Let’s assume that last week, your client wrapped-up a sales, use, rental and business license tax audit by a contract auditing firm that represents a number of cities and counties in the state. It turns out that your client has never filed a consumer’s use tax return. “Mercifully,” the examiner only went back six years, and not all the way back to the date your client first started doing business in the targeted localities. You’ve reviewed the audit report and the legal authorities the auditor relies on and (gulp) conclude that your client probably owes the use tax. You also realize that your client has perhaps a BIGGER problem – it does business in a lot of jurisdictions that the audit didn’t cover and it also owes State use tax. Now, you’re preparing for a meeting with your client to discuss the next steps. What should you do?

In these situations, we often recommend that our clients consider pursuing a voluntary disclosure agreement (“VDA”) with the Alabama Department of Revenue (“ADOR”) and with other local jurisdictions that may be owed the same type of tax. A VDA allows a taxpayer to proceed with a clean slate. Indeed, taxpayers participating in a VDA program generally receive a contractual commitment from the taxing authority to limit the look-back period, waive penalties, and possibly even reduce (or eliminate) interest. In short, a VDA provides much greater certainty than the taxpayer’s most realistic other option – playing the audit lottery. And with recent changes in the law and enhanced cooperation between the taxing authorities, the chances of “winning” that lottery are slimmer and slimmer.

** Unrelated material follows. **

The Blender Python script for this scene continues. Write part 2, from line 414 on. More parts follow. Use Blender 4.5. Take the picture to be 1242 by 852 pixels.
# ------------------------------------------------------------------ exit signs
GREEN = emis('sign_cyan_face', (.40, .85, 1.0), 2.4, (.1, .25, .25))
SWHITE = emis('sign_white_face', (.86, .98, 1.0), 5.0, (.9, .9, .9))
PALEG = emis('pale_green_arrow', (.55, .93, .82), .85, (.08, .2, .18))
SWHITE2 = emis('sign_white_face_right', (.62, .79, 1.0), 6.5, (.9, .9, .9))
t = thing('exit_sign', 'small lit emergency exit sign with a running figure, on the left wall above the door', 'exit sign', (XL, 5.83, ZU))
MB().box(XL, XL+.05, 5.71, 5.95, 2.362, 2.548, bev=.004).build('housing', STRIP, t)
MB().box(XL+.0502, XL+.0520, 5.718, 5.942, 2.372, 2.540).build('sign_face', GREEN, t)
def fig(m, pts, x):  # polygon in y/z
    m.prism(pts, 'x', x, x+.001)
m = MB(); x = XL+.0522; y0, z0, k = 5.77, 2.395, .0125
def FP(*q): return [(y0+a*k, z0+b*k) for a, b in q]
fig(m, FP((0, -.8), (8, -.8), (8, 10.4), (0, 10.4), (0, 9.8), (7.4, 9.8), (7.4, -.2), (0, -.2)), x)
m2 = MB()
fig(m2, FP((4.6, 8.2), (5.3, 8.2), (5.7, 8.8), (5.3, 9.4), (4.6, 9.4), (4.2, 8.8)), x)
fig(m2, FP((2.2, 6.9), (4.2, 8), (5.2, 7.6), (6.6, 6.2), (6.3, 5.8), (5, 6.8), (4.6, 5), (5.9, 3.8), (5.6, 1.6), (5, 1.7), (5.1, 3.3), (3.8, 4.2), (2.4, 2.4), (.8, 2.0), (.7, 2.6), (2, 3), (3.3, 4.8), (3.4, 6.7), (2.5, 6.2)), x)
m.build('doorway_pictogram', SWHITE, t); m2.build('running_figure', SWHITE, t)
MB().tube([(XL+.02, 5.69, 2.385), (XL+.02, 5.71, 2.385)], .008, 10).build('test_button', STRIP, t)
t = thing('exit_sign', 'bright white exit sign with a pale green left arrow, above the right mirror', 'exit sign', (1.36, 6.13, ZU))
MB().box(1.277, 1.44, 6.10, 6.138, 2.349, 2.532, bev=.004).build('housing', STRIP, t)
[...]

Thankfully, the ADOR offers a formal VDA program, and its guidelines are available on the ADOR’s website. In our experience, most (but not all) local jurisdictions offer very similar programs. Typically, to be eligible for a VDA, the taxpayer must not have been filing returns for the type of tax at issue and must not have been contacted by the taxing authority or its agents regarding potential liability. Importantly, the ADOR (and most local jurisdictions) permit taxpayers who were audited by other taxing authorities to enter into a VDA if you contact them first.

For most tax types, a VDA will limit the look-back period to just 36 months from the date you or the client’s attorney contacts the taxing authority, although there may be exceptions for city business license taxes and for taxpayers who collected sales or seller’s use tax but failed to remit it. In addition, the taxing authority agrees to waive all penalties. So, a taxpayer may be able to resolve decades of potential liability for just three years’ worth of tax and interest—and may even get a break on the interest. In exchange, the taxing authority receives an unexpected influx of revenue, with little effort, and a new taxpayer on the rolls. A win-win solution and you look like a hero to your client!

To initiate a VDA, we recommend that you or the client’s attorney call the taxing jurisdiction (or their contract auditing firm if they use one), on an anonymous taxpayer basis, to explain your client’s situation, find out the terms of their VDA program, and make sure your client is eligible to participate. Assuming your client is eligible, the next step is for you to send a letter to the taxing authority formally requesting participation in their VDA program, but without naming your client (yet). Typically, the taxing authority has a standard voluntary disclosure agreement they will send back to you to memorialize the terms and which provides a deadline for compliance. From there, your client simply determines its tax liability for the look-back period. It’s a relatively simple process that we successfully use for literally dozens of our clients each year.

Previously published in the October 2014 issue of Alabama CPA Magazine.